Earlier in this thread you mention that your wife told you "I know I haven't been a very good wife to you. If I live through this, I promise to be better."
Did you ever follow up on this comment, not about what she is doing to do to be better (though you need to keep that in front of her too), but what she recognizes as her shortcomings as a wife? This kind of comment is a gift. You need to jump all over it.
Back on your description of your church and your wife getting upset with you because you put your arm around her waist, I am thinking that maybe she really wasn’t mad because of that, but it made a good excuse to retaliate against you without having to admit to her hurt feelings. She hid behind the feminist defense of women respect needing respect from men, when I wonder if she was really upset that you were GAL without her? Possibly she was feeling left out and hurt because you were making friends and she had a feeling of losing you.
Her reaction sounds so much like my wife. Rather than show her hurt feelings, she gets mad at me because I caused her to feel a sense of abandonment. Sick, I know, but maybe your wife is doing the same? Do you think there is a connection here? Is there a pattern?
I recall you thinking at one time that your wife could be a narcissist. I was postulating the same about my wife at the time. What I have come to learn is that while my wife does seem to act like a narcissist, it is because of her ultra-strong defense system and natural tendency to fight rather than cry. This prevents her from admitting to any feelings of being hurt. She instinctively turns it around on the other person.
For instance, a few weeks ago we were having sex and things were actually going pretty well. She was being self conscious about her body and I told her I would mind paying for her to get a tummy tuck (she has often said she wanted to do this), but I would like her to have a boob job, and I thought by the way she acted when she was pregnant that she would like it too.
Well a chill has settled since that time. Last weekend we had a talk/argument. I was complaining about how she was getting nasty with the kids, not being involved around the house, withdrawing into her shell and focusing on her work, and not being an involved wife. Eventually my boob comments came up.
She got all indignant that I was so insensitive, what kind of thing was that to say, it was disrespectful to women, what type of message would that send to my daughters, etc. After going round a while, I told her that she needed to stop lying to herself and to me about this matter. What she was really mad about is that she had felt close to me and I had said something to hurt her feelings. Rather than admit to this, she decided to attack me in order to avoid her feelings of vulnerability. She did listen to ne and the message seemed to sink in.
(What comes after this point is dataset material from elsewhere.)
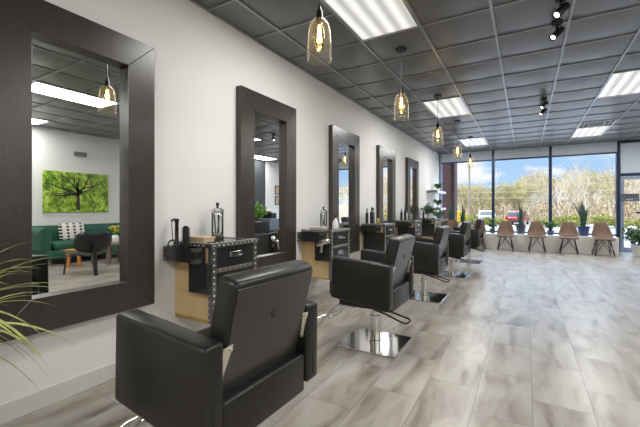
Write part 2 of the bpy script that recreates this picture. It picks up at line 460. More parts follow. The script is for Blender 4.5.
# ------------------------------------------------------------------ window wall
mx = [-2.38, -.85, .60, 2.08, 3.25]
struct(MB().box(WL, 1.97, 11.10, YW+.05, 0, .43, .006).build('wall_front', M['sill']))
for k, x in enumerate(mx):
    w = .038
    m = MB().box(x-w, x+w, YW-.09, YW+.05, .43 if k < 3 else 0, CEIL+.02, .006)
    struct(m.build('trim_%d' % (k+2), M['mull_lite'] if k == 0 else M['mullion']))
for k in range(3):
    a, b = mx[k]+.038, mx[k+1]-.038
    p = MB().box(a, b, YW, YW+.012, .47, 2.86).build('window_%d' % (k+1), M['pane']); struct(p)
    m = MB().box(a, b, YW-.04, YW+.04, .43, .47).box(a, b, YW-.04, YW+.04, 2.86, CEIL+.02)
    m.build('window_frame', M['mullion'], p)
    bl = thing('roller_blind', ['rolled pale grey window blind beside the left wall corner', 'rolled pale grey blind over the middle window',
               'rolled pale grey blind over the window left of the door'][k], 'blind', ((a+b)/2, YW-.13, 0), group='rolled blinds on the front windows')
    h = (b-a)/2
    MB().box(-h, h, -.02, .02, 2.62, CEIL-.01).build('blind_fabric', M['blind'], bl)
    MB().box(-h, h, -.024, .024, 2.575, 2.62, .006).build('bottom_rail', M['blind_rail'], bl)
# door bay
struct(MB().box(2.13, 3.20, YW-.04, YW+.01, 2.06, CEIL-.06).build('window_4', M['sign_white']))
struct(MB().box(2.13, 3.20, YW-.07, YW+.05, 1.98, 2.06).box(2.13, 3.20, YW-.07, YW+.05, CEIL-.06, CEIL+.01).build('trim_7', M['mullion']))
d = bpy.data.objects.new('door_1', None); COL.objects.link(d); d.location = (2.13, YW-.02, 0); struct(d)
m = MB().box(0, .07, -.02, .03, .01, 1.97).box(1.0, 1.07, -.02, .03, .01, 1.97).box(.07, 1.0, -.02, .03, .01, .14).box(.07, 1.0, -.02, .03, 1.90, 1.97)
m.build('door_frame', M['mull_lite'], d)
MB().box(.07, 1.0, .0, .01, .14, 1.90).build('door_pane', M['pane'], d)
m = MB().tube([(.44, -.02, .98), (.44, -.09, 1.0), (.44, -.09, 1.26), (.44, -.02, 1.28)], .016).box(.30, .95, -.10, -.06, 1.02, 1.07, .01)
m.build('door_handle', M['mullion'], d)

def text_obj(body, size, mat, parent, loc, rot, name='lettering', ext=.002):
    cu = bpy.data.curves.new(name, 'FONT'); cu.body = body; cu.size = size; cu.extrude = ext; cu.align_x = 'CENTER'; cu.align_y = 'CENTER'
    tmp = bpy.data.objects.new(name, cu); COL.objects.link(tmp)
    dg = bpy.context.evaluated_depsgraph_get(); me = bpy.data.meshes.new_from_object(tmp.evaluated_get(dg))
    bpy.data.objects.remove(tmp)
    me.materials.clear(); me.materials.append(mat)
    o = bpy.data.objects.new(name, me); COL.objects.link(o); o.parent = parent; o.location = loc; o.rotation_euler = rot
    return o
s = thing('open_sign', 'small grey sign hanging on the glass door by the plant', 'sign', (2.31, YW-.06, 1.43))
MB().box(-.19, .19, -.006, .006, -.10, .10, .004).build('board', M['sign_grey'], s)
text_obj('OPEN', .115, M['sign_ink'], s, (0, -.008, .035), (PI/2, 0, 0))
MB().box(-.06, .06, -.008, -.006, -.055, -.045).build('rule_line', M['white'], s)
text_obj('=', .12, M['sign_ink'], bpy.data.objects['window_4'], (2.60, YW-.043, 2.32), (PI/2, 0, 0), 'panel_mark')

# ------------------------------------------------------------------ wall mirrors
mirror_labels = ['large dark wood framed mirror reflecting the green sofa and tree picture',
  'dark wood framed mirror behind the second chair, reflecting a leafy plant',
  'dark wood framed mirror above the second drawer trunk, third along the wall',
  'narrow-looking dark framed mirror, fourth along the white wall',
  'dark framed mirror furthest along the wall, nearest the white shelves']
def mirror(y0, label):
    W, Z0, Z1, fw, dp = .945, .455, 2.342, .198, .068
    t = thing('wall_mirror', label, 'mirror', (WL, y0+W/2, 0), group='framed mirrors along the white wall')
    a = W/2
    P = {'o': [(-a, Z0), (a, Z0), (a, Z1), (-a, Z1)], 'i': [(-a+fw, Z0+fw), (a-fw, Z0+fw), (a-fw, Z1-fw), (-a+fw, Z1-fw)]}
    for k in range(4):
        j = (k+1) % 4
        poly = [P['o'][k], P['o'][j], P['i'][j], P['i'][k]]
        MB().prism(poly, 'x', .002, dp, .0025, 1).build('frame_rail', M['frame'], t)
    MB().box(.004, .012, -a+fw-.005, a-fw+.005, Z0+fw-.005, Z1-fw+.005).build('glass', M['mirror'], t)
for k in range(5): mirror(.682+1.857*k, mirror_labels[k])

# ------------------------------------------------------------------ drawer trunks (stations)
def rivets(m, pts, n, r=.0055):
    n = Vector(n)
    for p in pts:
        p = Vector(p); m.cyl(p-n*.001, p+n*.004, r, r*.5, 6)
def make_trunk(label):
    # local frame: x = out from the wall, y = along the wall, z up; body y 0..0.5
    t = thing('drawer_trunk', label, 'cabinet', (WL, 0, 0), group='trunk style drawer cabinets on the wall')
    X = .415; Z0, Z1 = .295, .89
    MB().box(0, X, 0, .50, Z0, Z1-.02, .006).build('body', M['tan'], t)
    tp = MB().box(.002, X+.012, -.012, .512, Z1-.02, Z1, .004)
    tp.build('top', M['trunk_black'], t)
    e = MB()
    e.box(X-.03, X+.016, -.016, .516, Z1-.028, Z1+.004, .003); e.box(.002, X, -.016, .03, Z1-.028, Z1+.004, .003); e.box(.002, X, .47, .516, Z1-.028, Z1+.004, .003)
    tt = e.build('top_trim', M['trim_steel'], t); e = MB()
    rivets(e, [(X-.008, .015+.047*k, Z1+.004) for k in range(11)], (0, 0, 1), .008); rivets(e, [(X+.016, .015+.047*k, Z1-.012) for k in range(11)], (1, 0, 0), .008)
    rivets(e, [(.03+.045*k, .01, Z1+.004) for k in range(8)], (0, 0, 1), .008); rivets(e, [(.03+.045*k, -.016, Z1-.014) for k in range(8)], (0, -1, 0), .008)
    e.build('rivet_line', M['rivet'], tt)
    # front edge trims
    e = MB()
    for y in (-.004, .457): e.box(X-.01, X+.010, y, y+.047, Z0, Z1-.028, .003)
    zs = [Z0, Z0+.19, Z0+.38]
    for z in zs: e.box(X-.008, X+.008, .043, .457, z, z+.022, .002)
    e.box(X-.03, X-.010, -.006, 0, Z0, Z1-.028, .002)
    ft = e.build('front_trim', M['trim_steel'], t); e = MB()
    for y in (.018, .481): rivets(e, [(X+.010, y, Z0+.03+.045*k) for k in range(13)], (1, 0, 0), .009)
    for z in zs: rivets(e, [(X+.008, .08+.055*k, z+.011) for k in range(7)], (1, 0, 0), .006)
    rivets(e, [(X-.019, -.006, Z0+.03+.045*k) for k in range(5)], (0, -1, 0), .006)
    e.build('rivet_line', M['rivet'], ft)
    e = MB().box(.01, X-.03, -.005, .004, Z0, Z0+.022, .002); rivets(e, [(.03+.05*k, -.005, Z0+.012) for k in range(7)], (0, -1, 0), .006)
    e.build('side_trim', M['brass'], t)
    for k in range(3):
        z = zs[k]+.024
        dr = MB().box(X-.02, X+.004, .045, .455, z, z+.162, .004).build('drawer', M['trunk_black'], t)
        h = MB().box(X+.004, X+.007, .19, .31, z+.075, z+.115, .002)
        h.tube([(X+.006, .205, z+.095), (X+.03, .21, z+.088), (X+.032, .25, z+.082), (X+.03, .29, z+.088), (X+.006, .295, z+.095)], .006)
        h.build('drawer_handle', M['chrome'], dr)
    # shallow tool tray on the near side, and the pocket beneath it
    tr = MB().box(.0, .36, -.105, -.095, .765, .862).box(0, .36, -.02, -.012, .765, .862).box(0, .01, -.095, -.02, .765, .862).box(.35, .36, -.095, -.02, .765, .862).box(0, .36, -.105, -.012, .755, .766)
    tr = tr.build('tool_tray', M['trunk_black'], t); tr.location = (.002, 0, 0)
    for (x0, x1, xr) in ((0, .035, .016), (.315, .364, .345)):
        for (z0, z1) in ((.752, .782), (.838, .866)):
            c = MB().box(x0, x1, -.109, -.105, z0, z1, .001, 1)
            if x0: c.box(x1-.003, x1, -.109, -.05, z0, z1)
            cn = c.build('tray_corner', M['trim_steel'], tr)
            rivets_ = MB(); rivets(rivets_, [(xr, -.109, (z0+z1)/2)], (0, -1, 0), .005); rivets_.build('rivet', M['brass'], cn)
    MB().box(.215, X+.010, -.045, -.007, .52, .752, .006).build('tool_pocket', M['trunk_black'], t)
    return t
trunk_y = [1.85+1.855*k for k in range(5)]
trunk_labels = ['black and tan riveted drawer trunk between the two nearest mirrors',
  'black and tan riveted drawer trunk behind the second chair with spray bottle',
  'riveted drawer trunk beneath dark bottles, third along the wall',
  'riveted drawer trunk, fourth along the wall, under the narrow mirrors',
  'riveted drawer trunk furthest along the wall, below the white shelves']
tk = make_trunk(trunk_labels[0]); tk.location = (WL, trunk_y[0], 0)
for k in range(1, 5):
    c = copy_tree(tk); c.location = (WL, trunk_y[k], 0); c['label'] = trunk_labels[k]
    if k >= 2:                      # the far trunks carry a wider black pocket over their near side
        for q in [q for q in COL.objects if q.parent == c and q.name.startswith('tool_pocket')]:
            if k == 2:
                w_ = MB().box(.05, .425, -.045, -.007, .43, .752, .006).build('tool_pocket', M['trunk_black']); wide = w_.data; bpy.data.objects.remove(w_)
            q.data = wide
TZ = .8935
def TP(k, x, y): return (WL+x, trunk_y[k]+y, TZ)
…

Hairdog, this is exactly what is going on in your marriage too. You need to confront your wife on these core, bottom line feelings, and not let her distract you with her BS deflections about respecting women, blah, blah, blah...
I also told my wife that because she has theses hurt feelings she pulls back into her cave and avoids the marriage. But what she really wants is for me to pull her out to prove to her that I care. That makes her have to confront her emotions, which is scary, so she goes back into her cave. What she really wants is for me to pull even harder to get her out, just to test me and prove for sure that I really care for her. The harder I have to pull, the more assured she feels, but to maintain this “chase” she needs to keep holding up inside her shell. I told her this very thing, and it too seemed to sink in.
I also mentioned that her concerns over S9 and his anger can be easily cured if she would just think of him and his outbursts the same way she thinks of her mentality retarded students when they get upset. In class she goes into problem solving mode, trying to figure out what they are reacting to and approaching them with a sense of compassion and empathy. I told her that if she can put herself in the other person’s shoes a lot of the issues with S9 and with our marriage can be cured. I would also try to do the same for her.
Right after this she left to take the kids to the store for errands, but a few hours alter we talked on the phone and she was in a good mood, and has stayed in a good mood since then. Radical, honest, to-the-point truth can and does make an impact.
I still believe that this type of reaction system used by your wife and mine can only be formed under severe traumatic conditions. Do I recall that your wife has some of these FOO issues but doesn’t want to discuss them (or am I thinking of someone else?) At some point, if you are to ever get your marriage back on track, the two of you are going to have to slay her dragons. You will have to step up as the white knight and lead the charge, dragging her along in her shell, kicking and screaming all the way.